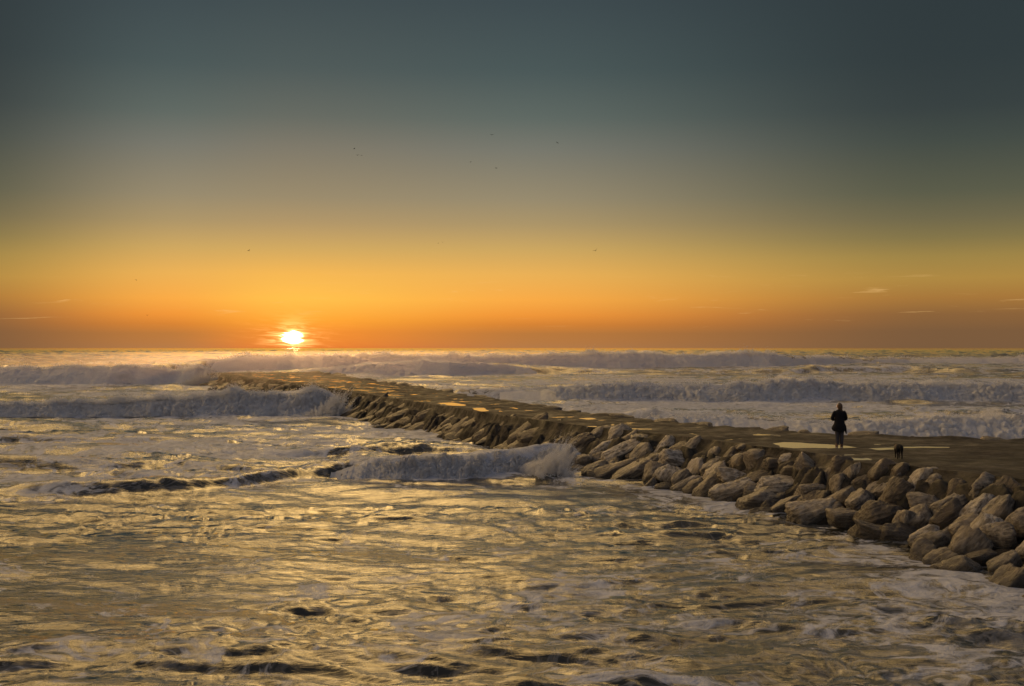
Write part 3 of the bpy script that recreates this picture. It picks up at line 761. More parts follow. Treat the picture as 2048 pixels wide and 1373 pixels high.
# (x, y, length, height, angle, tone 0 pale 1 brown 2 dark, label)
NEAR_ROCKS = [
 (1198, 870, 60, 20, 28, 1, 'long narrow brown slab leaning right near the top, just right of the splash'),
 (1237, 870, 50, 28, 30, 0, 'pale rounded boulder tucked under the top edge, above the large streaked one'),
 (1262, 879, 46, 20, 35, 1, 'brown slanting slab right of the pale boulder tucked under the top edge'),
 (1288, 883, 44, 24, -8, 1, 'flat pale brown boulder under the top edge pointing right'),
 (1218, 896, 48, 26, 30, 0, 'pale pitted boulder resting behind the large streaked boulder right of the splash'),
 (1240, 908, 76, 34, 25, 0, 'large pale streaked boulder lying slanted in the middle of the slope right of the splash'),
 (1288, 912, 54, 32, 45, 1, 'brown boulder with parallel grooves leaning right of the large streaked boulder'),
 (1333, 897, 46, 28, 48, 0, 'upright oval pale boulder with a grooved left side high on the slope'),
 (1165, 926, 54, 27, 20, 1, 'smooth brown oval boulder just right of the splash'),
 (1188, 942, 60, 24, 22, 1, 'pointed brown boulder with bright ridges touching the water right of the splash'),
 (1230, 942, 82, 27, 22, 1, 'long flat brown slab dipping into the water below the large streaked boulder'),
 (1260, 949, 88, 25, 30, 1, 'longest slanting slab with its lower left end in the water'),
 (1143, 948, 58, 22, 2, 2, 'low dark slab at the waterline directly below the splash'),
 (1308, 925, 46, 22, 35, 1, 'small brown boulder wedged above the low group of wet stones'),
 (1308, 951, 50, 30, 52, 1, 'tall brown boulder with a bright edge standing above two small wet stones'),
 (1302, 972, 28, 18, 40, 1, 'small wet stone with one bright edge at the waterline'),
 (1284, 982, 20, 15, 0, 2, 'smallest round black stone sitting in the water'),
 (1328, 977, 38, 16, 8, 2, 'low dark wet stone lying at the waterline beside the small bright edged one'),
 (1118, 935, 40, 24, 20, 2, 'black wet boulder half hidden at the foot of the splash'),
 (1161, 899, 70, 36, 38, 2, 'broad dark mossy boulder right behind the splash'),
 (1359, 922, 68, 36, -12, 0, 'big pale boulder with a hollow in its face and a white top edge'),
 (1354, 906, 50, 22, 30, 2, 'dark brown stone behind the big pale boulder with the hollow'),
 (1388, 899, 50, 30, 45, 1, 'brown boulder with a rough bright left end beside a dark gap under the top'),
 (1337, 953, 44, 38, 60, 0, 'round pale boulder with vertical grooves below the hollowed one'),
 (1362, 962, 42, 28, 50, 1, 'brown broken boulder beside the round grooved one'),
 (1393, 941, 52, 24, 58, 0, 'narrow pale boulder standing steeply between two larger ones'),
 (1425, 937, 50, 30, 35, 1, 'mid brown boulder leaning right above the ridged pale one'),
 (1431, 912, 30, 24, 30, 1, 'small square stone alone in the dark gap under the top edge'),
 (1376, 968, 62, 18, 33, 0, 'thin pale slab slanting down into the water'),
 (1388, 975, 40, 22, 35, 1, 'small brown boulder at the waterline in front of the thin pale slab'),
 (1439, 949, 58, 30, 40, 0, 'pale boulder with a sharp bright ridge along its top left'),
 (1473, 953, 64, 24, -10, 0, 'flat topped pale boulder lying level behind the striped slab'),
 (1424, 978, 70, 38, 38, 1, 'large brown boulder at the waterline left of the striped slab'),
 (1470, 988, 104, 38, 18, 0, 'largest pale striped slab with deep diagonal grooves at the waterline'),
 (1486, 928, 40, 30, 60, 1, 'brown boulder with a bright left edge under the cap, left of the square block'),
 (1519, 924, 50, 40, 0, 1, 'square pale brown block under the top edge left of the big puddle'),
 (1549, 934, 42, 28, 0, 2, 'dull brown block half buried right of the square block'),
 (1528, 956, 64, 20, 15, 2, 'crinkled dark stone lying across the top of the two toned boulder'),
 (1556, 978, 82, 40, 5, 0, 'two toned boulder with a bright white patch on top, below the big puddle'),
 (1531, 1004, 90, 38, 2, 1, 'broad rough brown boulder at the waterline right of the striped slab'),
 (1528, 1029, 68, 26, 10, 2, 'dark jagged wet rock lying lowest in front of the broad rough boulder'),
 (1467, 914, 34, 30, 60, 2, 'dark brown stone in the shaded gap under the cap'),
 (1487, 896, 26, 13, 0, 1, 'small pale stone set into the cap near the big puddle'),
 (1578, 1012, 56, 28, 25, 1, 'brown boulder wedged between the broad rough boulder and the ridged slab'),
 (1446, 1010, 20, 9, 5, 2, 'tiny stone washed by foam in front of the striped slab'),
 (1574, 923, 36, 24, 8, 0, 'small pale rounded stone directly under the edge beside the big puddle'),
 (1617, 942, 66, 36, -35, 1, 'large smooth boulder leaning left below the woman'),
 (1584, 949, 44, 28, 10, 2, 'dark rough stone left of the large smooth boulder below the woman'),
 (1659, 955, 42, 32, 60, 1, 'upright egg shaped boulder below the woman to the right'),
 (1682, 970, 44, 36, 50, 1, 'angular brown boulder right below the egg shaped one'),
 (1680, 935, 46, 32, 20, 2, 'dark boulder merging into the cap under the small puddle'),
 (1711, 948, 42, 38, 70, 1, 'pear shaped pale brown boulder hanging below the small puddle'),
 (1770, 945, 48, 38, 50, 2, 'dark brown boulder in the top row below the dog'),
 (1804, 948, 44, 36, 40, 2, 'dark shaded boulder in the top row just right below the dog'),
 (1733, 972, 50, 32, 30, 2, 'dark rounded boulder in the second row below the small puddle'),
 (1770, 979, 64, 32, 35, 1, 'oval brown boulder in the second row below the dog'),
 (1627, 988, 74, 38, 0, 1, 'wide rounded brown boulder above the ridged slab'),
 (1689, 997, 58, 34, 35, 1, 'brown boulder with a bright upper left edge above the blocky stone'),
 (1721, 1009, 56, 34, 30, 1, 'peaked gritty boulder above the big pitted one'),
 (1788, 1001, 74, 46, 40, 2, 'large rough dark boulder above the big pitted one near the right side'),
 (1627, 1027, 96, 46, 15, 0, 'big ridged slab with diagonal white streaks at the waterline below the woman'),
 (1691, 1041, 60, 36, 0, 1, 'blocky square brown stone at the waterline right of the ridged slab'),
 (1760, 1040, 96, 54, 18, 2, 'biggest pitted dark boulder low on the slope below the dog'),
 (1766, 1080, 92, 38, -10, 2, 'lowest dark boulder lying in the foam at the right'),
 (1812, 1050, 46, 54, 60, 1, 'brown boulder low at the right beside the biggest pitted one'),
]
random.seed(11)
for i, (x, y, L, S, an, tone, lab) in enumerate(NEAR_ROCKS):
    add_rock(x, y, L * 1.20, S * 1.30, an, tone, 5 if L > 60 else 4, i, label=lab, strata=1.3 if tone == 0 else 0.9)

# filler boulders: continue the armour beyond the right side of the photograph and out to sea
def slope_point(a, f):
    b = bN(a) + (bW(a) - bN(a)) * f
    z = float(core_height(np.array([a]), np.array([b]))[0]); x_, y_ = xy(a, b)
    return Vector((float(x_), float(y_), z))
ORD = ['first', 'second', 'third', 'fourth', 'fifth', 'sixth', 'seventh', 'eighth', 'ninth', 'tenth', 'eleventh', 'twelfth']
ROW = ['top', 'second', 'third', 'fourth', 'lowest']
cand = []
for a in np.arange(-26, 2.6, 1.05):
    for ri, f in enumerate((0.12, 0.34, 0.56, 0.78, 1.0)):
        aa = a + random.uniform(-.3, .3) + (0.5 if ri % 2 else 0)
        p = slope_point(aa, f + random.uniform(-.06, .06))
        px = 1024 + p.x / p.y * F
        if px < 1835 or px > 2140: continue
        cand.append((ri, px, p))
for ri in range(5):
    row = sorted([c for c in cand if c[0] == ri], key=lambda c: c[1])
    for j, (_, px, p) in enumerate(row):
        s = random.uniform(0.85, 1.35)
        L = s * F / p.y; S = L * random.uniform(0.6, 0.8)
        o = add_rock(px, HZ + (CAMZ - p.z) / p.y * F, L, S, random.uniform(0, 50), random.choice([1, 1, 2, 0]), 4, 500 + ri * 40 + j, pos=p,
                     label='rounded brown boulder at the right edge, %s from the left in the %s row there' % (ORD[min(j, 11)], ROW[ri]))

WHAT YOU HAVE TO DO
Give again the lines from the one with "(1804, 948, 44, 36, 40, 2, 'dark" to the one with "add_rock(x, y, L", both lines included, exactly and with no other line.

COMPLETED TASK
 (1804, 948, 44, 36, 40, 2, 'dark shaded boulder in the top row just right below the dog'),
 (1733, 972, 50, 32, 30, 2, 'dark rounded boulder in the second row below the small puddle'),
 (1770, 979, 64, 32, 35, 1, 'oval brown boulder in the second row below the dog'),
 (1627, 988, 74, 38, 0, 1, 'wide rounded brown boulder above the ridged slab'),
 (1689, 997, 58, 34, 35, 1, 'brown boulder with a bright upper left edge above the blocky stone'),
 (1721, 1009, 56, 34, 30, 1, 'peaked gritty boulder above the big pitted one'),
 (1788, 1001, 74, 46, 40, 2, 'large rough dark boulder above the big pitted one near the right side'),
 (1627, 1027, 96, 46, 15, 0, 'big ridged slab with diagonal white streaks at the waterline below the woman'),
 (1691, 1041, 60, 36, 0, 1, 'blocky square brown stone at the waterline right of the ridged slab'),
 (1760, 1040, 96, 54, 18, 2, 'biggest pitted dark boulder low on the slope below the dog'),
 (1766, 1080, 92, 38, -10, 2, 'lowest dark boulder lying in the foam at the right'),
 (1812, 1050, 46, 54, 60, 1, 'brown boulder low at the right beside the biggest pitted one'),
]
random.seed(11)
for i, (x, y, L, S, an, tone, lab) in enumerate(NEAR_ROCKS):
    add_rock(x, y, L * 1.20, S * 1.30, an, tone, 5 if L > 60 else 4, i, label=lab, strata=1.3 if tone == 0 else 0.9)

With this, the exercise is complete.